It's a weird thing to realize but fundamentally, Hollywood doesn't know how to make movies. No really. Consider the ratio of flop movies to classics. Now look at cars and compare the ratio of flops to cars people want to drive. Somehow other companies manage it but Hollywood has a terrible batting average.
You see tons of imitative crap and the idea that "X" will make money and "Y" movies don't when in reality, good movies make money and bad movies don't. The problem is that "Good" is hard and Hollywood doesn't grok it very well. Also there's a natural human tendency to try to go with a "great man" narrative and make it all about the person in charge, forgetting the fifteen dozen other people who actually made it work, and Hollywood runs on name recognition which makes the fifteen dozen people harder to find and realize they contributed.

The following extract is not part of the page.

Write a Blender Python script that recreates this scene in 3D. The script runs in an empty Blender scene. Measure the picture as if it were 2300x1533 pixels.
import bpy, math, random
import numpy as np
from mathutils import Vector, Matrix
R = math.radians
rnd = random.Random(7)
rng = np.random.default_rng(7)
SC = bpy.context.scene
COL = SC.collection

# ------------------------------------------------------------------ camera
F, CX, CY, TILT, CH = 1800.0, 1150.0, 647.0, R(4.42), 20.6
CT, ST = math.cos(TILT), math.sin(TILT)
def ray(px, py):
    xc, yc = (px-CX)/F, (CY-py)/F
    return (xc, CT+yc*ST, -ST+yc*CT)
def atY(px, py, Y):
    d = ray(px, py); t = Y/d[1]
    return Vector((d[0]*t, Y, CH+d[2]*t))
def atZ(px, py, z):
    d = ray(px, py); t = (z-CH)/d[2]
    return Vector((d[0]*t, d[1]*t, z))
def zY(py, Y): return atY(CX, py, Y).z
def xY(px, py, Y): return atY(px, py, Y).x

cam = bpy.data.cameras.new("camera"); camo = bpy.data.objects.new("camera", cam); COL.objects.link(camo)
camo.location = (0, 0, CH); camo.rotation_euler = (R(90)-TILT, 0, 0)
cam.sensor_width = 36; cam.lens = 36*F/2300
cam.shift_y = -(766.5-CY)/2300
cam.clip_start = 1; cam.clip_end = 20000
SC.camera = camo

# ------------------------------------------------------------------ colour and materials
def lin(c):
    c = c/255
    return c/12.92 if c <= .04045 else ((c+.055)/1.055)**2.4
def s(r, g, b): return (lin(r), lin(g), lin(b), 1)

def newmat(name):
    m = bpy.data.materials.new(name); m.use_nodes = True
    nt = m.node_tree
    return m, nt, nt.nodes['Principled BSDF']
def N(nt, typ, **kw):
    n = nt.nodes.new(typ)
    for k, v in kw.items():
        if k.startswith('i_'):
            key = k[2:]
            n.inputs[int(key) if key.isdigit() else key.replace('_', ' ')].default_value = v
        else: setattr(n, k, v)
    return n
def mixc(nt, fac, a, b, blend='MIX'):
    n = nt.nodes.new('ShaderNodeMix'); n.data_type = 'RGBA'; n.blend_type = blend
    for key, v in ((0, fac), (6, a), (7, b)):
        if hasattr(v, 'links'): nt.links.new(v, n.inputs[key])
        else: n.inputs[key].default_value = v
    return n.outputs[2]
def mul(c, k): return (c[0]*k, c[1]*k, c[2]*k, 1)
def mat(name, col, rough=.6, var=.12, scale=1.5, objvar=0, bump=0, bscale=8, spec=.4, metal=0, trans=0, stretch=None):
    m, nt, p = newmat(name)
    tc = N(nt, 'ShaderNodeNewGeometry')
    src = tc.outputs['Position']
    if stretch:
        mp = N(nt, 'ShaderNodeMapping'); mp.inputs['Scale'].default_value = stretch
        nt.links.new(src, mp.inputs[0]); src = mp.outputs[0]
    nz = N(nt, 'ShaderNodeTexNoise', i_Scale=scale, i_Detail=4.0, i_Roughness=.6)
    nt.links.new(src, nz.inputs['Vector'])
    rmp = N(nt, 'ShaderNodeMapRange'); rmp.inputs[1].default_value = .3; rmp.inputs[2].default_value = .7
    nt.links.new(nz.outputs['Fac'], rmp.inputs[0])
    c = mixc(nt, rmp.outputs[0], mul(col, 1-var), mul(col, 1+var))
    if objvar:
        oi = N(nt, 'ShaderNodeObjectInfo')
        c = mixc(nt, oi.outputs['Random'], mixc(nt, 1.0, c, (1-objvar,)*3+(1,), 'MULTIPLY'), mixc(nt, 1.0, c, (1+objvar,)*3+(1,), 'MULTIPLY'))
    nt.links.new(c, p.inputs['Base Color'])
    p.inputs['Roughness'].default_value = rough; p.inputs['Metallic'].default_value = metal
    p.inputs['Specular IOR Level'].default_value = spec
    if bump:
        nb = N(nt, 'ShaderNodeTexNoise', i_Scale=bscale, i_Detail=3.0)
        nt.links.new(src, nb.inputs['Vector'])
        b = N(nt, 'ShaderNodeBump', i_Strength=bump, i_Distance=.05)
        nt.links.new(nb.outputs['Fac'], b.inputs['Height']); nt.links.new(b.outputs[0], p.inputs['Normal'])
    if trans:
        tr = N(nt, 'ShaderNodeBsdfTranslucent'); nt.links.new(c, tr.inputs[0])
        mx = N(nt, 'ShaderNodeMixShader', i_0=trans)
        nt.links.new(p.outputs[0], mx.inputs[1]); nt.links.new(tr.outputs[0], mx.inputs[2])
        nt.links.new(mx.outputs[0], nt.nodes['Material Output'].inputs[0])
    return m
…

Star Wars is probably the most useful example. For decades it was "The Genius of George Lucas" and it was only until he turned out an array of turds and poorly-received remakes and sequels that the truth of Star Wars came to light; it was George Lucas' skill at special effects... and his wife being surprisingly good at rewriting and doctoring the script... and the luck of managing to get an incredible array of great actors first try... and Irvin Kirshner turning out to be an excellent director who was willing to tell George "that's stupid."
But you can't just happen to have all those good things happen at once over and over without a lot of work and avoiding "great man" name recognition that Hollywood runs off of, so Hollywood can't duplicate Star Wars.